Horn, who opposed the war to the extent of refusing to pay a federal
telephone tax that activists
considered a war tax, recalled that Douglas had approached her and others
with a phony story that he was in prison for anti- war activities. (He had
actually been sentenced for forging checks.)
Using his genuine contact with Berrigan to pose as a movement sympathizer,
Douglas got Horn to host a meeting that included some of Berrigan's friends
and offered to carry letters to the jailed priest, Horn said.
Horn said she had never seen evidence that Douglas was keeping track of
library users. However, she said, it comes down to the same thing:
Government spies don't belong in libraries.
"The very presence of an FBI informant sends chills down people's backs,"
she said. "It means Big Brother is watching you."
Prosecutors pressed Horn for information about meetings and relationships
that would support Douglas' allegations of a plot.
She testified to a grand jury in 1971 and said in her 1995 memoirs that she
felt "nasty, ugly and alone, watching myself being turned into an informer
on neighbors and friends."
When the defendants, who became known as the Harrisburg Seven, went to
trial in 1972, Horn decided she couldn't be a part of it. She refused to
testify, was found in contempt and was led away in handcuffs as she started
to read a statement about freedom of thought.
"I was a bit scared . . . but I felt content," Horn said.
Describing her previous anti-war activity as largely passive, she said,
"Here I had been offered on a silver platter this opportunity to not say
anything, and maybe it would make a difference. . . . I was acting as a
citizen and as a librarian."
She was sentenced for the duration of the trial, which was expected to last
three months. But testimony ended abruptly in 20 days when the defense,
after a cross-examination that brought out Douglas' criminal record and
many contradictory statements, rested its case without calling any
witnesses. The jury deadlocked on the conspiracy charges, which were then
dropped.
Before being freed, however, Horn, who turned 54 in the Dauphin County
Jaill, earned that the American Library Association had declared it would
not support her defiance, even though the previous year it had passed a
resolution she had sponsored saying librarians should not act as informants.
After her release, the association changed course again and commended her.
She was later elected to a four-year term on its governing council.
"I don't think we did our job for Zoia," said the association's Krug. She
said library officials then
were often unwilling to cast the government in a bad light.
Before the trial, Horn had moved to California with her husband, librarian
Dean Galloway, and gotten a job at the Stanislaus County library. She
returned there after her release but quit in a few months, saying the
atmosphere had changed, there was a chill in the air, and some younger
staffers seemed in awe of her, which she found uncomfortable.

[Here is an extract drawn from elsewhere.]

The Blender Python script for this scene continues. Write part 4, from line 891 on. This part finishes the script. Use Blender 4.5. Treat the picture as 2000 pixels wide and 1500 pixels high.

She then held some part-time library jobs and worked for 15 years at the
nonprofit Data Center in Oakland.
But she said she couldn't get a top-level position at a public or college
library and finally stopped applying.
"I would be interviewed, they would tell me how much they respected me, but
I would never get the job," she said.
"She paid a heavy professional price," said a longtime friend Betty
Medsger, former journalism chairwoman at San Francisco State University.
"Because she was seen as controversial, I think they didn't want to touch
her."
Horn says she has no regrets. Honored for her contributions to freedom of
information by the
Northern California chapter of the Society of Professional Journalists as
well as the American
Library Association, she hasn't stopped lobbying her colleagues and their
association to take bolder stands.
It was easier for her to live up to her principles, she said, because "I
wasn't going to go hungry. I was married to a librarian."
Today's librarians need the assurance that their peers are behind them,
Horn said, legally and financially as well as morally.
"They should say, 'We stand by our librarians if they wish not to respond
(to the FBI) because it is against our religion,' " she said. "All kinds of
options are there for a librarian with a conscience."